Wednesday, September 29, 2010

Rough Draft of Daft Stuff, Referring to John 1




John is probably the most interesting of all of the gospels. He's my favorite NT writer, and ties with Solomon (Cantica Canticorum) for my favorite Scriptural author. So, here is a brief intro to reading his gospel, and then a briefer overview of John 1.

John should be read as a יוֹם כִּפּוּר (yom kippur) entrance into the temple: the first five chapters deal with water (ceremonial washing), then light and bread (holy place), then the blood and death, then the High Priest returning from the presence of God alive, signifying the Divine acceptance of the offering and the atonement for the sins of the nation. Of course, this is simplistic: taken with Revelation, it forms a chiastic whole, it has tremendously complex themes of marriage (as the Second Adam follows the footsteps of the first up a hill, into a deep sleep, has his side opened and a bride created from it as well as obeying God on a tree to be the faithful guard of the garden), Eden (his resurrection occurs in a garden, he is seen in a garden, etc), and many more that I've never discovered, but it still works well for a general overview.

Now, for chapter one. Or rather, as far into chapter one as my sleep-deprived mind feels like going.
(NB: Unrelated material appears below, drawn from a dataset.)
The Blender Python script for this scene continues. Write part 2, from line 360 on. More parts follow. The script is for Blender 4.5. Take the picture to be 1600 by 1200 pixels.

The first two divisions are quite interesting, and are made numerically: the three repetitions of Word in 1 is the foundation of 1-3, then the seven repetitions of light in 4-9 lead to the natural division that takes place between 13 and 14. 14 is lightly distinguished from what came before by a very explicit chiasm (14-18: only begotten, only begotten; grace and truth, grace and truth) that centers yet again--just in case you happened to miss the rather prevalent preceding theme of the Divinity of Christ--that centers yet again on the eternal existence of Christ: "He who comes after me is preferred before me, for He was before me." It also calls himself as his first witness, along with Peter and James. His second witness he calls immediately after; John the Baptist.

19 is the opening bookend of another chiasm that closes in 28: from Jerusalem, Bethabara; Christ Elijah and the Prophet, Christ Elijah and the Prophet; those who sent us, those who were sent; you say, Isaiah said, with the center being focused on the office of John as the prophesied forerunner of the (Incarnated) Deity.

Verse 29 opens another chiasm, in which is a trilogy of John's actions: said, bore witness, testified. It is also the first mention of the Spirit, making this the end of the natural section of 1-34 as an exposition of God, and of Christ as God. Christ was in heaven with God; the Spirit of God is with Christ on earth. This could be viewed as another witness, but the text flows far better as a chiasm: The Word with God in the beginning, the Spirit (of God) on Christ (the Incarnation of the Word) after John; the witnesses (which are bookended by the "He who comes after is preferred before") are at the center.

29-34 (Lamb of God, Son of God); 30-33b (He was before me, He who baptizes with the Holy Spirit); 31-33a (I did not know, I did not know); Center, 32: And John bore witness, saying, "I saw the Spirit descending from heaven like a dove, and He remained upon Him."

Also, I don't yet know what to make of it, but the trilogy of "He who comes after me is preferred before me, for He was before me" is repeated for emphasis, but probably also for some structural theme. Were I to guess, it is a part of the overall chiastic structure, the damning Arche chiasm of the passage: 1. only begotten, 3. Lamb of God: center: 2. you don't know Him. But that's a guess, and I haven't yet gotten to the big picture, to the loose chiastic structure.



That is as far as I will go with the structural analysis for the moment. The prevalent, inescapable theme is the utter Deity of Christ, which John asserts completely by verse 14.

So, this is the focus of the first section of John 1. The Word, the second member of the Godhead, was with the First, and comes bearing the Third, as witnessed by a couple of John's, and the Pharisees, parallel to the darkness, did not comprehend the One standing among them (5, 26).